Simplenote, in late August, unveiled a complete redesign of their mobile apps for all platforms, including iOS for iPhone and iPad and also for Android. I've been teaching and preaching from it for the last 30 days exclusively. 

I was very excited about Editorial for iPad, with it's great interface, configureable buttons and layout, customized workflows and Markdown support, and I had purchased it and began using it when the new Simplenote came out. Needless to say, I was impressed. 

For the longest time, my workflow included plain text editing with Elements on iPad and iPhone, syncing with Dropbox, and I would actually preach and teach from within Elements. But Elements, at least for me, started getting buggy, even with regular updates. (I'm sure it's been fixed, but 1 or 2 crashes while I am speaking to 300+ people is 1 or 2 times too many.)  So I stopped using it and turned to Nebulous Notes.

While syncing with Dropbox offered some flexibility (like seamlessly offering my lessons as .txt files for download on my website, copying and moving files, and making backups easy), I found that it was a few too many steps. I would compose a text file in my Mac text editor of choice (usually Textastic), save it as either a .txt or .md file if I wanted limited styling, make sure it was in the correct folder in Dropbox, then search for that file under my Elements directory to pull it up on my iPad for teaching. 

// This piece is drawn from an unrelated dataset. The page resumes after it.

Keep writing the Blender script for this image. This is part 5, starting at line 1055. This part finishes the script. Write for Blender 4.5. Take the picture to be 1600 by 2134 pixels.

With Simplenote, I write my lesson in the Simplenote app for Mac (which is incredibly nice by the way), and my changes are automatically pushed to my devices. All I need to do is load the app on the iPad and whoosh - it's there. And syncing with SImplenote is incredibly fast. 

Another thing that helps is local note caching. All my notes once synced will be available for edit and viewing whether connected to a network or not. I've had lots of speaking engagements where there is no connection whatsoever - even through a cell network - and my notes, provided I synced before I left, are there. No having to worry whether or not that 7th revision to my sermon synced to the correct folder and file in Dropbox. Dropbox doesn't append the file (unless you're using specific programs), it re-uploads the entire file if one letter is changed. I know text files aren't that big to begin with, but when you're out in the middle of nowhere with little or no data connection, every byte is hard to come by. 

Simplenote Mac app. Click for larger. 

I mentioned it before, but what helped push me over the edge was the Mac desktop app for Simplenote. You can see for yourself that Simplenote really lives up to its name with its very spartan and minimalist interface. The changes are almost instant - I can type and sentence on the desktop and watch it be pushed to the iPad app seconds later. It's great. 

I love Editorial, plain text, and Markdown, but to tell you the truth, I don't need any of that. All I need is text, and the new redesigns for the mobile apps make the fonts much easier to read and far better to compose in. And if a worst-case scenario happens and I lose all my devices, including my Mac, my notes are all backed up on Simplenote servers. I can log on to simplenote.com and edit and back up my notes from there. 

If you're looking for a simple, elegant solution and don't want all the fuss with saving file and formatting, look no further than Simplenote. It's free and it's wonderful. What do you have to lose?